Valérie Loichot  (Emory University)
Teaching Glissant

Perhaps no other figure than Martinican thinker Édouard Glissant best conflates the fields of Francophone literature and postcolonial theory. With the notable exceptions of Frantz Fanon and Albert Memmi, Glissant is the only francophone writer to have been anthologized as one of the main postcolonial theorists in Anglophone Academia.

Having studied under Glissant, having completed a book on Glissant and other writers of the plantation Americas, I most clearly see Glissant's relevance to transnational studies in my teaching of his works. In the classroom, Glissant emerged both as untranslatable within, and indispensable for, trans-American studies. This essay will reflect specifically on "The Plantation Americas," an interdisciplinary graduate seminar that I have taught twice. The seminar focused on the multilingual, multinational zone of the Caribbean and American Plantation, viewed through the lens of Glissantian theory. The doctoral students in the course specialized on various areas of transnational and postcolonial studies, with home departments as varied as French, English, Spanish, Comparative Literature, Women's Studies, History, and African American Studies.

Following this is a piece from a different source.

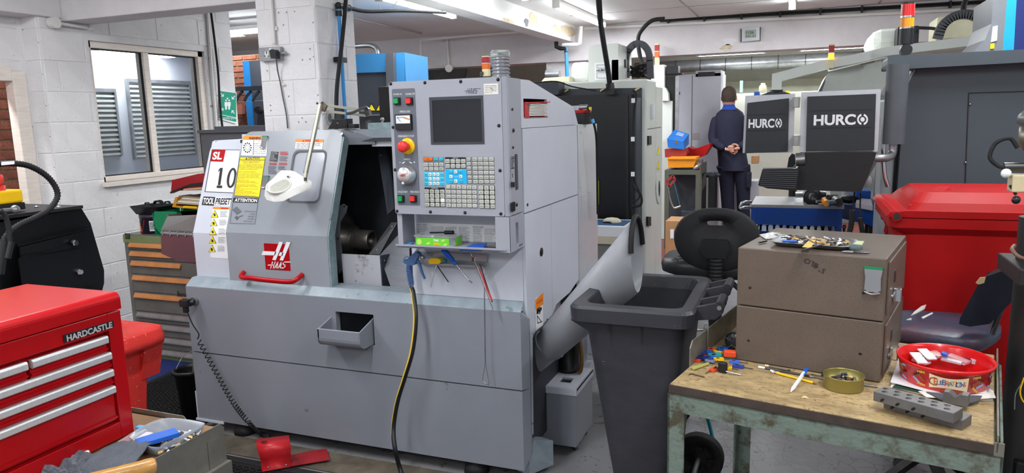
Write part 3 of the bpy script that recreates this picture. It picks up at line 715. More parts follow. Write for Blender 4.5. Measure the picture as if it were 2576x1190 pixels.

Glissant's untranslatability functions on many levels. On a very literal one, the English Glissantian corpus --in spite of Dash and Wing's remarkable translations-- remains untranslated. The University Press of Virginia offered a 272-page version of the original 839-page Discours antillais. The collection left behind crucial elements of Glissantian thought such as valuable comments on Martinique deemed too parochial for an American readership, as well as important reflections on slavery and postslavery motherhood. The result, for readers who only have access to the skimmed Glissant, is interpretations of Glissant as a universalist writer who has no concern for the condition of women, for example. Moreover, translators have often clarified ambiguities in his language by using periphrastic formulas to translate ambiguous notions of "trace," "détour," "opacité," and "langage." Most importantly perhaps, Glissant remains untranslatable on an epistemological level. To take only one example, how can we transport his concept of Métissage to an interpretation of literature from the US South, since the "one-drop rule" prevents the very idea of an intermediate category? Seminar participants spent a significant amount of time translating terms and theories, and acknowledging their untranslability. Testing Glissantian concepts on the terrain of the US South allowed us to question and challenge the stability of sites of theoretical production, as Said's "traveling theory" urges us to do.

The class thrived on the tensions caused by the friction of words, languages, and concepts, which prevented a unified transnational discourse. A student of Cuba was shocked by the absence of nationalist drive in Martinique, an African American studies student questioned Glissant's submarine history detached from Africa. However, it is from these tensions, these breaches, that the most productive papers emerged. Like Glissant's phenomenon of creolization, the students produced "unpredictable and unheard of" dialogues between Glissant and Flannery O'Connor, Derek Walcott, Jacques Derrida, Cabrera Infante, and Toni Morrison, to name only a few. Teaching Glissant in a transnational context lies precisely in the realization that maintaining a tension, a distance, a leap, which Glissant calls "right to opacity," is necessary to avoid the pitfalls of practicing a bulldozing postcolonialism and global theory that flattens difference while claiming to celebrate it.